What’s the best way to schedule irrigation?

By |  June 22, 2023 0 Comments

Researchers at California State Polytechnic University, Pomona (Cal Poly), compared different irrigation scheduling methods.

The research, on hybrid bermudagrass, maintained as a golf course fairway, compared soil moisture sensors from Toro (Turf Guard Soil Monitoring System), Rain Bird (Integrated Sensor System), and Tucor Inc. (Soil Moisture Monitoring) with an evapotranspiration-based (ET-based) schedule.

Photo: Toro

Photo: Toro

The goal was to determine potential water savings between a soil moisture sensor and ET-based irrigation scheduling. The experiment results demonstrated that soil moisture sensors effectively reduced overall water consumption at golf course fairway settings while maintaining an excellent hybrid bermudagrass fairway.
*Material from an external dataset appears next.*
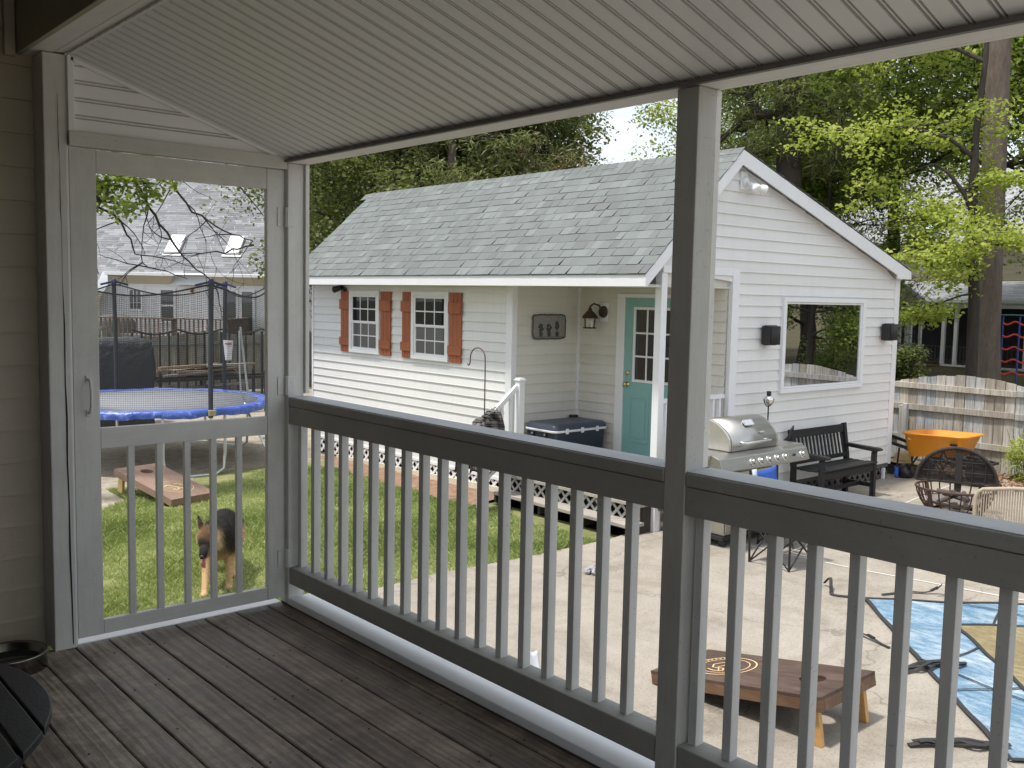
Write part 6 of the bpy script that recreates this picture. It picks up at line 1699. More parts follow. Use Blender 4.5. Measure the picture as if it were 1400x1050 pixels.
# cream gable porch at its left end
MB().prism([(PX-1.6,16.28,1.56),(PX-1.6,19.4,1.56),(PX-1.6,19.4,1.64),(PX-1.6,17.84,2.76),(PX-1.6,16.28,1.64)], (.08,0,0)).build('gable_face', vinyl('cream_gable', (.70,.64,.46)), rh)
MB().bar((PX-1.64,16.12,1.58),(PX-1.64,17.84,2.82),.16,.12).build('gable_rake', M['white_trim'], rh)
MB().bar((PX-1.64,19.56,1.58),(PX-1.64,17.84,2.82),.16,.12).build('gable_rake', M['white_trim'], rh)
for yy in (16.36,16.72,16.86,17.12,17.9,18.7,19.3):
    MB().box(PX-1.6,PX-1.5,yy-.045,yy+.045,-.65,1.555).build('porch_post', M['white_trim'], rh)
MB().box(PX-1.62,PX-.0,16.3,19.3,-.85,-.66).build('porch_rim', plain('brown_rim2', (.16,.095,.05), .8, .2, 6), rh)

# children's climbing net right of the big pine
cn = thing('climbing_net', 'blue and red rope climbing net hanging right of the big pine trunk', 'climbing net', (18.6, 7.3, 0))
bl_ = plain('blue_rope', (.03,.06,.26), .8, .2, 12); rd_ = plain('red_rope', (.55,.05,.04), .8, .2, 12)
for k in range(4):
    p0 = Vector((18.50+.09*k,7.55-.26*k,.08)); mb = MB(); mb.tube([p0,p0+Vector((0,0,.6)),p0+Vector((.0,0,1.22))], .017, 6); mb.build('upright_rope', bl_, cn)
for j in range(5):
    z = .26+.23*j; mb = MB(); mb.tube([Vector((18.50+.09*k,7.55-.26*k,z-.035*(k%1 if False else 0)-.03*math.sin(PI*((k*2)%2)))) for k in np.linspace(0,3,19)], .017, 6); mb.build('rung_rope', rd_, cn)
mb = MB(); mb.tube([(18.38,7.85,1.32),(18.5,7.4,1.33),(18.9,6.3,1.31),(19.4,4.8,1.34)], .012, 6); mb.build('tether_line', plain('teal_line',(.05,.16,.16),.7,.1,5), cn)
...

When soil moisture sensors maintained gravimetric water content at or above 15 percent, the resulting turfgrass quality consistently received visual color, quality, and density ratings of minimally acceptable levels or above. These results suggest optimal turfgrass growth is possible under irrigation regimes based on in-ground SMS readings.

Higher volumetric water content in ET plots resulted in slightly better overall turfgrass growth and performance based on both clipping yields and turfgrass visual ratings.

Moisture sensor technology effectively reduces water consumption by roughly 30 to 50 percent of ET while maintaining acceptable turfgrass conditions.

Overall water savings vary from season to season. Water savings between treatments were most substantial in the hot summer season. The contrast in water savings between ET-based irrigation and soil moisture sensor scheduling was far less dramatic during the cooler fall seasons.

The results show that moisture sensor technology reduces water more effectively than ET-based irrigation scheduling. Soil moisture sensors were most effective at reducing overall water usage during the hot summer when water demand was highest.

Soil moisture sensor technology may prove a more helpful tool for golf course superintendents in the southwestern U.S. in reducing overall water consumption on larger golf course fairway areas while still maintaining a quality turfgrass stand.